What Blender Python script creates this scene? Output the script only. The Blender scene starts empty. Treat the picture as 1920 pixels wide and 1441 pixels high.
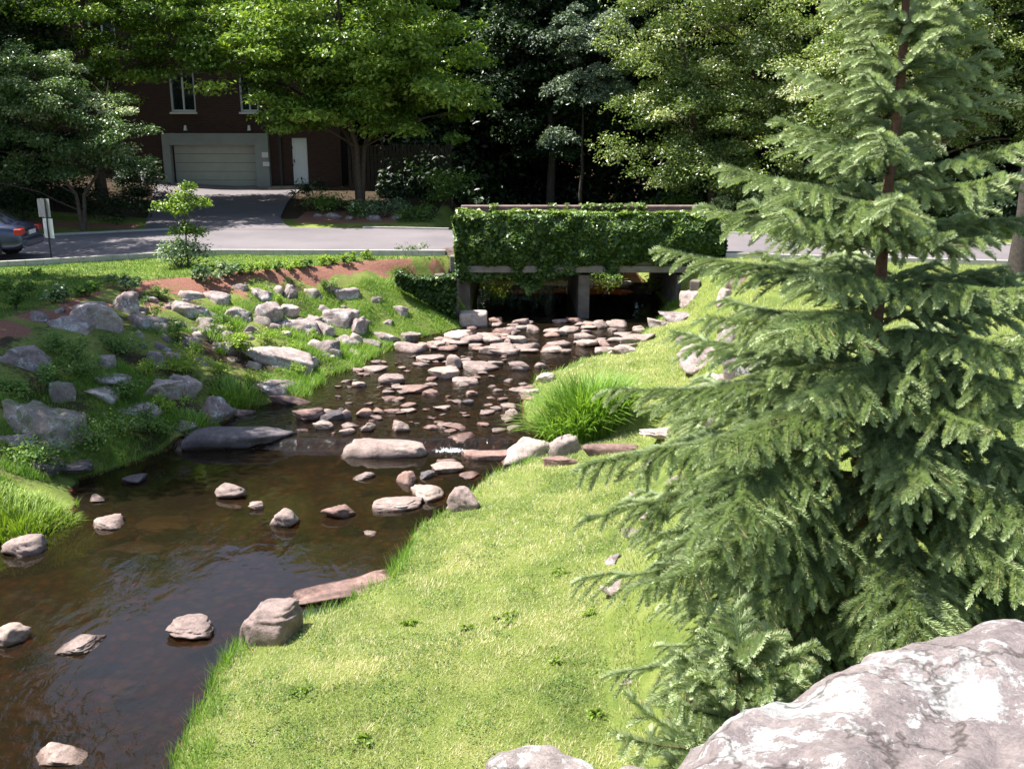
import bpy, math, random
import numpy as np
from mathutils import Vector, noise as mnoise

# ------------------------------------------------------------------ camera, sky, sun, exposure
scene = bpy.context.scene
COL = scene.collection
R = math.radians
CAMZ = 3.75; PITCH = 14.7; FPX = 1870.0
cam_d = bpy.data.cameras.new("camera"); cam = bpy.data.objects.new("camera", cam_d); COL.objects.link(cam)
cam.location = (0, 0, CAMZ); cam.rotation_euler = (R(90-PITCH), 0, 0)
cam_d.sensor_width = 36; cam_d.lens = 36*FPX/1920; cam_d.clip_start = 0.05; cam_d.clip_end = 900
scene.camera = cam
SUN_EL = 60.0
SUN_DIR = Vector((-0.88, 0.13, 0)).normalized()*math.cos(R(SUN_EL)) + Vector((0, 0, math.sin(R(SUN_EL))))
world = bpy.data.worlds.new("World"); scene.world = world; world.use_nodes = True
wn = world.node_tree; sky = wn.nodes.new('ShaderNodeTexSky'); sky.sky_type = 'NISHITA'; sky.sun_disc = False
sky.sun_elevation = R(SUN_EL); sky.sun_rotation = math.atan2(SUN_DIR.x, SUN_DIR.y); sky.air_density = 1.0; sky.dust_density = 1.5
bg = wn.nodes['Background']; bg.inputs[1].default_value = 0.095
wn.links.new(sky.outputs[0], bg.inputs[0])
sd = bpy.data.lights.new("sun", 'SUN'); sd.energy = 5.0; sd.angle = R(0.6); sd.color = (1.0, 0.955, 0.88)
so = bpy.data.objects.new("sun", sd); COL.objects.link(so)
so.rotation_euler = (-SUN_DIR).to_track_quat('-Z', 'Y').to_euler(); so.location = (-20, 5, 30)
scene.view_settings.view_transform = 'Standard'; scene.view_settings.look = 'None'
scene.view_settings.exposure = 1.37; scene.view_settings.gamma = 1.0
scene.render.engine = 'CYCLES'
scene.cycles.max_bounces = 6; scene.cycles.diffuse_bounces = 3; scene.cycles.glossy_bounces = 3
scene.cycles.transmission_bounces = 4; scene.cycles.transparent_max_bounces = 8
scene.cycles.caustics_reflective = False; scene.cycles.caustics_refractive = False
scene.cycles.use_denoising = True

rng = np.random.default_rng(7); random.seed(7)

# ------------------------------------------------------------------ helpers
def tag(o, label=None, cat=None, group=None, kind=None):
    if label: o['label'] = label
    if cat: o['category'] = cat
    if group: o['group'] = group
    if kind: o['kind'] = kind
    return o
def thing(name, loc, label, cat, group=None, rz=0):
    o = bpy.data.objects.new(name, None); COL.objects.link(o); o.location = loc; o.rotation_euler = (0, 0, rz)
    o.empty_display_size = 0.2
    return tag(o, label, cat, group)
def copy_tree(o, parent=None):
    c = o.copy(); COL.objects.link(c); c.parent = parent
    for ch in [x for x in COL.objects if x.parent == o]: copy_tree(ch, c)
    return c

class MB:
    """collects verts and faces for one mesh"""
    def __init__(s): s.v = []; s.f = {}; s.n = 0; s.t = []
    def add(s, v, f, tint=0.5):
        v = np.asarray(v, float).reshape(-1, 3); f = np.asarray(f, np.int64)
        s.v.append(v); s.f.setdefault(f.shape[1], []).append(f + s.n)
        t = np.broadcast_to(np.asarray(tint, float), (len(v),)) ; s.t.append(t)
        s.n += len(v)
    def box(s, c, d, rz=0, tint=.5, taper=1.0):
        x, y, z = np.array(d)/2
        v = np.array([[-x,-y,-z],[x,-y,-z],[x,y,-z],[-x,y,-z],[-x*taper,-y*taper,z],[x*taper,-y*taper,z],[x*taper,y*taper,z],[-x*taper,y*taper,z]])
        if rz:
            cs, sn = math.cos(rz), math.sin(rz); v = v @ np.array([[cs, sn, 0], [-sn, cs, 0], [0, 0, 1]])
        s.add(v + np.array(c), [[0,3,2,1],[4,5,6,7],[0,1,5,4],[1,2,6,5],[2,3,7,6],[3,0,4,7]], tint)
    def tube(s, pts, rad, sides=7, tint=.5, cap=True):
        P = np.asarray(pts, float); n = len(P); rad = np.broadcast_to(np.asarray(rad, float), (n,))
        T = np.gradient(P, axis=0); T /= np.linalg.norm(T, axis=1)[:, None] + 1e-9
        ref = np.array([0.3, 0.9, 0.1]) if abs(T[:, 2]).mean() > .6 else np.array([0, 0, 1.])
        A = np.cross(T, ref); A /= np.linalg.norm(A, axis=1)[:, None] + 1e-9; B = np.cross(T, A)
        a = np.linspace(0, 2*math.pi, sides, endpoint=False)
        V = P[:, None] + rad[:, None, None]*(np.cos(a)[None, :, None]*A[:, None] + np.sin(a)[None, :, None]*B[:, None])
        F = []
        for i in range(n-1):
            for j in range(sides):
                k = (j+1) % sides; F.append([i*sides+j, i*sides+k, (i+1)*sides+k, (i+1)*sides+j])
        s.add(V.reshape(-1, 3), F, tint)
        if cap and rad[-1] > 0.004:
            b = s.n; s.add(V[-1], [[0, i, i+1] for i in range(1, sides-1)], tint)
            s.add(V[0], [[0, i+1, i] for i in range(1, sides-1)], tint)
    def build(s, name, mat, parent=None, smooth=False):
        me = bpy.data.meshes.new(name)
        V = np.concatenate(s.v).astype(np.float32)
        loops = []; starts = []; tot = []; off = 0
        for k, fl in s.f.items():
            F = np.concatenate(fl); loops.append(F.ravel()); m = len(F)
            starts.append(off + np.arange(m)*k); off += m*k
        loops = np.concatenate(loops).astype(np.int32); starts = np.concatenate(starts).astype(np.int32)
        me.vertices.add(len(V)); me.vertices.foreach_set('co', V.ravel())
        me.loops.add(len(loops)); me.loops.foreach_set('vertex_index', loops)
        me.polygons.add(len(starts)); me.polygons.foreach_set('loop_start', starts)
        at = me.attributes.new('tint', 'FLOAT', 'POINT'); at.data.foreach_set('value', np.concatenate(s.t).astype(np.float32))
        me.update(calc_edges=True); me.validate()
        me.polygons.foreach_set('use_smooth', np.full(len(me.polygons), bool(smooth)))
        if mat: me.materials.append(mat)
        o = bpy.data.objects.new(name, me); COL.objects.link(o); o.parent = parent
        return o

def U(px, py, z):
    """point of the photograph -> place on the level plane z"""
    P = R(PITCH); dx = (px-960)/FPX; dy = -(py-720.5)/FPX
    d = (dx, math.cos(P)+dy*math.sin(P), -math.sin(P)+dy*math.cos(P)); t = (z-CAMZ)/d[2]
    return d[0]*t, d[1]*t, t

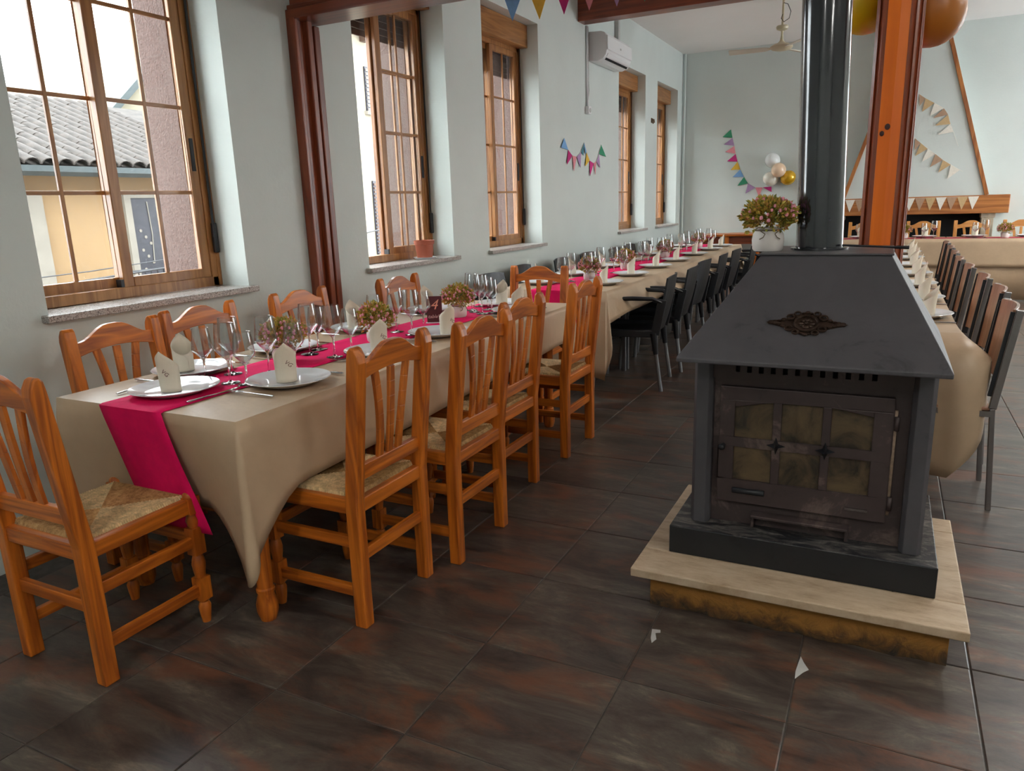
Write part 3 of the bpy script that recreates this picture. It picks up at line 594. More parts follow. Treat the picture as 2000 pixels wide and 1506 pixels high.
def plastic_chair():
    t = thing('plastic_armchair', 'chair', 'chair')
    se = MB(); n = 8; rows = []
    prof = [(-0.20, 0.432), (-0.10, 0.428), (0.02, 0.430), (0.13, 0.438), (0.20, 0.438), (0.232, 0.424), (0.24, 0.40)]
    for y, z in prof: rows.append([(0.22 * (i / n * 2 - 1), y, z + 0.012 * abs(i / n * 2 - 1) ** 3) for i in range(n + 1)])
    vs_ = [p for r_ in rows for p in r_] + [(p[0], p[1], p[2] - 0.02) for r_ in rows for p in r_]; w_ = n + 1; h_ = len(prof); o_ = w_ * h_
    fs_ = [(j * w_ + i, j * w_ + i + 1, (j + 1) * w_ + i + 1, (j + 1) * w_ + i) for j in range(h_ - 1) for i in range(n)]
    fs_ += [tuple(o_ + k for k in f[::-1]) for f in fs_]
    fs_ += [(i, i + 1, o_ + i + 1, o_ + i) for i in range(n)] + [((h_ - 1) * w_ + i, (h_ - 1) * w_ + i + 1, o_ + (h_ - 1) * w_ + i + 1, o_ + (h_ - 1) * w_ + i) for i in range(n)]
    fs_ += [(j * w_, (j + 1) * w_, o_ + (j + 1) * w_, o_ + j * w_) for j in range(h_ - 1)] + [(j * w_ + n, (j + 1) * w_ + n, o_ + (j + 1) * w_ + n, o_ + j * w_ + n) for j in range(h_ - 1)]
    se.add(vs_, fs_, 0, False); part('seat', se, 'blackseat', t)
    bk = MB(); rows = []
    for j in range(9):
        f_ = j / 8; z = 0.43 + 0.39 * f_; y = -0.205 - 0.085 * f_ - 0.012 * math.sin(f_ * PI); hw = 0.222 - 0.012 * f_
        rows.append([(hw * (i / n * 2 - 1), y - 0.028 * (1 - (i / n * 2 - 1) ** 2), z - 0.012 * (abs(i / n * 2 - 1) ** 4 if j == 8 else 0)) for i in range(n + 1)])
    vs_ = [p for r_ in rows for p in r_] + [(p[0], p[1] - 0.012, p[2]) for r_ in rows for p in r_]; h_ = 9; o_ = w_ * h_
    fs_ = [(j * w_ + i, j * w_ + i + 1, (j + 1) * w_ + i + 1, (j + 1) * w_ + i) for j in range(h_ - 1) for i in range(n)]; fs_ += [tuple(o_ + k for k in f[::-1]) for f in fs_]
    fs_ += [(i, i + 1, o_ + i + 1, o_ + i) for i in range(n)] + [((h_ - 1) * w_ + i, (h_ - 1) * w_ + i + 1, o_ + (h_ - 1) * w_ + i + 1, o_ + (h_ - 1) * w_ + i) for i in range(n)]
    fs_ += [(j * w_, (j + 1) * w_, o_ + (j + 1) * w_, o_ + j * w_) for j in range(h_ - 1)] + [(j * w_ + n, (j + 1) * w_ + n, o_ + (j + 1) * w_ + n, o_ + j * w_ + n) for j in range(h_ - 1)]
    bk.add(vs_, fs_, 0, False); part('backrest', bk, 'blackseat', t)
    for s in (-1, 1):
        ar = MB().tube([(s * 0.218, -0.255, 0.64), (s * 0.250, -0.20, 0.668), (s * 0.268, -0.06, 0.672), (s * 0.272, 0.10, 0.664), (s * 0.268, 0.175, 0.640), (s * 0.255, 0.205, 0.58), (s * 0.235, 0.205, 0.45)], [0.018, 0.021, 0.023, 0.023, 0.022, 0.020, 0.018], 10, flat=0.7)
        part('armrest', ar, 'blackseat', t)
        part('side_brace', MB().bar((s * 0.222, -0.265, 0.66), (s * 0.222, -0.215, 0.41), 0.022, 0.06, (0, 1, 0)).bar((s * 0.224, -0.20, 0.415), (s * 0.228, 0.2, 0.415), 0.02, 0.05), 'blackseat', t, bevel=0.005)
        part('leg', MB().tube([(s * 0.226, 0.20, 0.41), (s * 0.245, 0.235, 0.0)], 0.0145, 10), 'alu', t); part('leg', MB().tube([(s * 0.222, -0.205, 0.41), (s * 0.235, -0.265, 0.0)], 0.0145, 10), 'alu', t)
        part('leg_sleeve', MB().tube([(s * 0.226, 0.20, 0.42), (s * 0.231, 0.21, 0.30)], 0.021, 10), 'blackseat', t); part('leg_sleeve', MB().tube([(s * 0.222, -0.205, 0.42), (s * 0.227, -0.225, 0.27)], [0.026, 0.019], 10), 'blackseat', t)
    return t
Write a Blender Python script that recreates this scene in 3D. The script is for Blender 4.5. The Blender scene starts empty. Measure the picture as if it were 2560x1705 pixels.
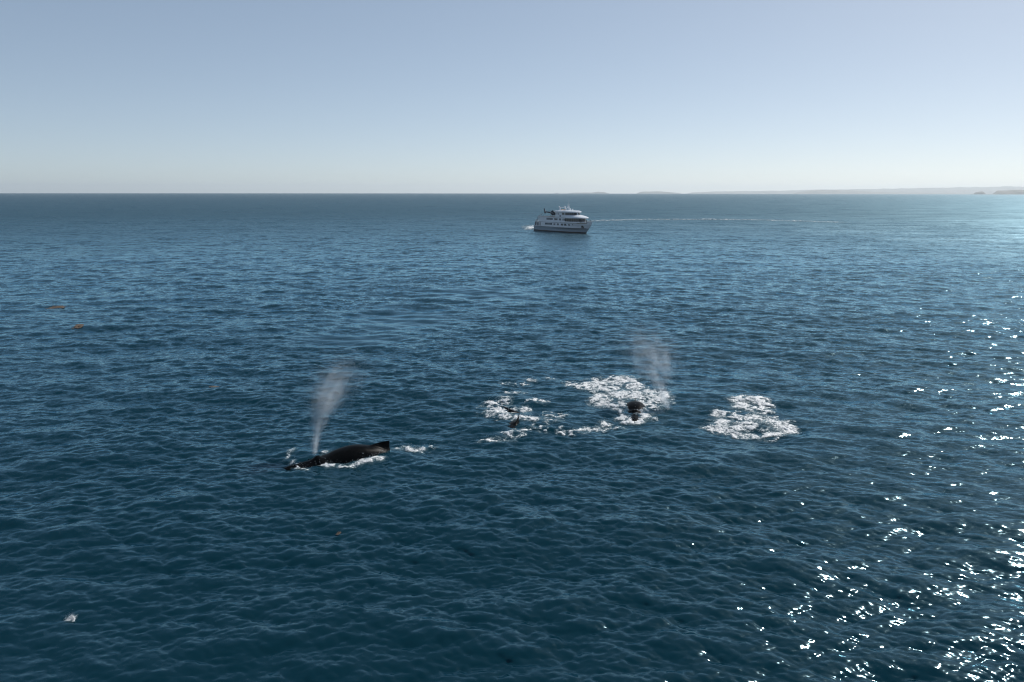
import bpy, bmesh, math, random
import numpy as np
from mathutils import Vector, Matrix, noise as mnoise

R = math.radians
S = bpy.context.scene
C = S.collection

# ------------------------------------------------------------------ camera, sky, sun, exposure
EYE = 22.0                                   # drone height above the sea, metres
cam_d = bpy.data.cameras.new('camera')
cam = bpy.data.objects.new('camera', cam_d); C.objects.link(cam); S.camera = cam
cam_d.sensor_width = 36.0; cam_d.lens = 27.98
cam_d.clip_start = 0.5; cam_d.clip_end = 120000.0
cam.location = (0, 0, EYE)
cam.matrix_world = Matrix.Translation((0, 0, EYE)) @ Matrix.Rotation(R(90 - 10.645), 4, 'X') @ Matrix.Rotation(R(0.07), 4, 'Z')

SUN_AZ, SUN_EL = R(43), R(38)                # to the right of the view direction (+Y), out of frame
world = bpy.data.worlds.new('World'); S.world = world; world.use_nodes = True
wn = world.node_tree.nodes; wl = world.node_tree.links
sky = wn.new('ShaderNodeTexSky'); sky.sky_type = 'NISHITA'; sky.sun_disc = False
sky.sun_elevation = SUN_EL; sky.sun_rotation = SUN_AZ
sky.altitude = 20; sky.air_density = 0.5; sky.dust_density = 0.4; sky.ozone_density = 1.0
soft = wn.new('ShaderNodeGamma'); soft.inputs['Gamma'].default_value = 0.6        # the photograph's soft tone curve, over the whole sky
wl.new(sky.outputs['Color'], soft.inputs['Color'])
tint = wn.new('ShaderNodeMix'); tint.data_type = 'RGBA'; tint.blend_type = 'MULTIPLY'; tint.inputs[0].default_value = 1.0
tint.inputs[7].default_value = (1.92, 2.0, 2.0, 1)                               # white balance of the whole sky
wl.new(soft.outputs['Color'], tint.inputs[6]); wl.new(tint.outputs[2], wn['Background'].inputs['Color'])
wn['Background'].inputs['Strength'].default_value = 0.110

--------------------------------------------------

Exercise instructions: Reproduce only the lines running from the beginning of the entries above to the line holding "from mathutils import Vector, noise as mnoise", inclusive. Pictures stay out of the copy.

Result of the task:
What Blender Python script creates this scene? Output the script only. The Blender scene starts empty. Treat the picture as 1920 pixels wide and 1441 pixels high.
import bpy, math, random
import numpy as np
from mathutils import Vector, noise as mnoise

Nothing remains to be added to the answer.